Distributed parameter system identification using finite element differential neural networks

Most of the previous work on identification involves systems described by ordinary differential equations (ODEs). Many industrial processes and physical phenomena, however, should be modeled using partial differential equations (PDEs) which offer both spatial and temporal distributions that are simply not available with ODE models. Systems described by a PDE belong to a class of system called distributed parameter system (DPS). This article presents a method for solving the problem of identification of uncertain DPSs using a differential neural network (DNN). The DPS, assumed to be described by a PDE, is approximated using the finite element method (FEM). The FEM discretizes the domain into a set of distributed and connected nodes, thereby, allowing a representation of the DPS in a finite number of ODEs.

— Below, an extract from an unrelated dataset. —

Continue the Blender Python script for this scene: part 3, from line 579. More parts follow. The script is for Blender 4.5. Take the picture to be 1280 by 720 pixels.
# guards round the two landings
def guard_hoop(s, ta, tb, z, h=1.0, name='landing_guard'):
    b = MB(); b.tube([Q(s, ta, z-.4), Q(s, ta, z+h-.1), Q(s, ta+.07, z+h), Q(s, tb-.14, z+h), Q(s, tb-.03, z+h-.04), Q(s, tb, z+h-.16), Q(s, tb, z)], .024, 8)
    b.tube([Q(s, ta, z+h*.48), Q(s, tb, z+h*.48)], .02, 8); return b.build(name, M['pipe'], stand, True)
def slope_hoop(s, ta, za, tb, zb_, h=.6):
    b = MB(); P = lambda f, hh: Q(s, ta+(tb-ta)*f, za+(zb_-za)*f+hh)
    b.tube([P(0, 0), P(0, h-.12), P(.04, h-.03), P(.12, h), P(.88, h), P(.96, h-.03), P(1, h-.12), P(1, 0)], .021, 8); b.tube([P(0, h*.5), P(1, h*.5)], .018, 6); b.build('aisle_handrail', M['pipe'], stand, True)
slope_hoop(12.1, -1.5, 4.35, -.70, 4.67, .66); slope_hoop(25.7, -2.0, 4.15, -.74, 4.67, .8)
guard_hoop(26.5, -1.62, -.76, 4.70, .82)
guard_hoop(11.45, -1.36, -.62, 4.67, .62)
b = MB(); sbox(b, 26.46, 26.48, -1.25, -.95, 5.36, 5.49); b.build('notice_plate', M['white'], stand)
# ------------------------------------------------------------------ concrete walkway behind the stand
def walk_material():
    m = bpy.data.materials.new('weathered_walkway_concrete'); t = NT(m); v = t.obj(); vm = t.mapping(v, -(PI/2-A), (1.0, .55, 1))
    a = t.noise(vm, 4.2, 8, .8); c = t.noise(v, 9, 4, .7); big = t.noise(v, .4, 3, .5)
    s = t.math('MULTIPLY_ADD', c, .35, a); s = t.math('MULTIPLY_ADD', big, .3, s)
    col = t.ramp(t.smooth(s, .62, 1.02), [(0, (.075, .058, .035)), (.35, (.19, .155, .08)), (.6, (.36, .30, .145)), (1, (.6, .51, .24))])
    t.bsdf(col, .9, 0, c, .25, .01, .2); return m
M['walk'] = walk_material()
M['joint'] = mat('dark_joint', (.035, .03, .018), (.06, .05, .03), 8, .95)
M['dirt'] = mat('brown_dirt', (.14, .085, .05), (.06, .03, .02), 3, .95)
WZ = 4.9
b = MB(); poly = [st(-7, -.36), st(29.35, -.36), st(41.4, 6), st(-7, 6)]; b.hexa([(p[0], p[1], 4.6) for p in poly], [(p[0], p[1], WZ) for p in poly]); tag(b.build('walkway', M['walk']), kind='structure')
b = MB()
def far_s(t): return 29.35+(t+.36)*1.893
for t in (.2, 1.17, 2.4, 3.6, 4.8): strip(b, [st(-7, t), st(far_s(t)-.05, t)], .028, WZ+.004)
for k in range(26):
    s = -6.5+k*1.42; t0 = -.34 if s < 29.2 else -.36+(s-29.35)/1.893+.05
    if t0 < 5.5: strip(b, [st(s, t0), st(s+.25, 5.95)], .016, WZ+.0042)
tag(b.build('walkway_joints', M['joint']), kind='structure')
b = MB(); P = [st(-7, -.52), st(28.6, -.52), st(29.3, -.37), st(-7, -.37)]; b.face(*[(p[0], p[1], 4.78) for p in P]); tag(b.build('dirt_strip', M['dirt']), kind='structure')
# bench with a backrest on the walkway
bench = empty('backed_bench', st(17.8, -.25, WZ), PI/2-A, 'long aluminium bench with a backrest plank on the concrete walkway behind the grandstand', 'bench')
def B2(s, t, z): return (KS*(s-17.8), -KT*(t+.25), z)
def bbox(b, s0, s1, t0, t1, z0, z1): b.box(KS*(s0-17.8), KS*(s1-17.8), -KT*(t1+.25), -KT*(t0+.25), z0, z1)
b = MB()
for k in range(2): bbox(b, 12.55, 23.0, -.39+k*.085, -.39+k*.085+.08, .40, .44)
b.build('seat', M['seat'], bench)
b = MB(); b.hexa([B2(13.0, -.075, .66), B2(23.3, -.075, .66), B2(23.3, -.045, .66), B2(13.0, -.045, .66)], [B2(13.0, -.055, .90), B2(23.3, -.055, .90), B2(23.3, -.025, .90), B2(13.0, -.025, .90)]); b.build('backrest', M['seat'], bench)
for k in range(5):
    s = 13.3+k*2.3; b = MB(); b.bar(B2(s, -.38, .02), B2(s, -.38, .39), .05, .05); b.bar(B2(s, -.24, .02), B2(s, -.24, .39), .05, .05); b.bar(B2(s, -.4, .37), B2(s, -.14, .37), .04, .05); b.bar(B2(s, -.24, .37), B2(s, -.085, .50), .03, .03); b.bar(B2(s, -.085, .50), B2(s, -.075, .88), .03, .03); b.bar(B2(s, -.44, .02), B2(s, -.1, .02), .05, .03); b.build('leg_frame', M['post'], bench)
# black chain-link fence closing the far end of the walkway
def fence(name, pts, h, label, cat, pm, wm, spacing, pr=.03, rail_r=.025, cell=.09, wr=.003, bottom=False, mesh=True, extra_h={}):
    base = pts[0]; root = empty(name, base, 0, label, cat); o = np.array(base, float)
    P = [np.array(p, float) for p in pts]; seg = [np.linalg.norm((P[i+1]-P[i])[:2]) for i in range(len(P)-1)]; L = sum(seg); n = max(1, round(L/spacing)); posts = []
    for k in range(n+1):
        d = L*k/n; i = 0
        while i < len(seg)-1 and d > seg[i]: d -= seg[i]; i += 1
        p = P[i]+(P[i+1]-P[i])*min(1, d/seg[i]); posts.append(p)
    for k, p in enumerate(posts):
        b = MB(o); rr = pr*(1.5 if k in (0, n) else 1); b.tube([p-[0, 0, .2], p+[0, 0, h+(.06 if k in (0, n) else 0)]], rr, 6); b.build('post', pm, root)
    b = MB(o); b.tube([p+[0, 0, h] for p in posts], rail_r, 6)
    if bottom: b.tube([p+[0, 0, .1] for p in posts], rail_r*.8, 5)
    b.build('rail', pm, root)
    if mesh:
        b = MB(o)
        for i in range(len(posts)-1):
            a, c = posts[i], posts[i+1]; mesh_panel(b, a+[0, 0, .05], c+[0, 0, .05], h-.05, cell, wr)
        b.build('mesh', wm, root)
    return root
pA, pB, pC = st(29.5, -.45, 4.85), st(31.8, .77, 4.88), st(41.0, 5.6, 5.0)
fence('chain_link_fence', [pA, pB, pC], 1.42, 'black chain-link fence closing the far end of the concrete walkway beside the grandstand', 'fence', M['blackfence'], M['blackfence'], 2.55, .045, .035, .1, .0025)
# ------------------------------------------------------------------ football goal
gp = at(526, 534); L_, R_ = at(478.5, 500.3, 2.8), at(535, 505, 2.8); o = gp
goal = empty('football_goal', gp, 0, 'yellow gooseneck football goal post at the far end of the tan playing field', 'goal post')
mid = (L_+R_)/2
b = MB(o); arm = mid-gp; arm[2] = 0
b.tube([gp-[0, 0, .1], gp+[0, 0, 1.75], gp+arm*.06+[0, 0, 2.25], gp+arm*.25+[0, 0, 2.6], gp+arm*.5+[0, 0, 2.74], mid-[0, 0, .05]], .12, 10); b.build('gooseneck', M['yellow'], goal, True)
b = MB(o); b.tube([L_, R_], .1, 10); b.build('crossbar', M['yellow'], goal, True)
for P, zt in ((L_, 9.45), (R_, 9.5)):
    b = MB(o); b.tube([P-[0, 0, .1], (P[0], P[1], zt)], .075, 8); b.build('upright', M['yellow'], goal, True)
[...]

The proposed DNN follows the same interconnection structure of the FEM, thus allowing the DNN to identify the FEM approximation of the DPS in both 2D and 3D domains. Lyapunov's second method was used to derive adaptive learning laws for the proposed DNN structure. The identification algorithm, here developed in Nvidia's CUDA/C to reduce the execution time, runs mostly on the graphics processing unit (GPU). A physical experiment served to validate the 2D case. In the experiment, the DNN followed the trajectory of 57 markers that were placed on an undulating square piece of silk. The proposed DNN is compared against a method based on principal component analysis and an artificial neural network trained with group search optimization. In addition to the 2D case, a simulation validated the 3D case, where input data for the DNN was generated by solving a PDE with appropriate initial and boundary conditions over an unitary domain. Results show that the proposed FEM-based DNN approximates the dynamic behavior of both a real 2D and a simulated 3D system.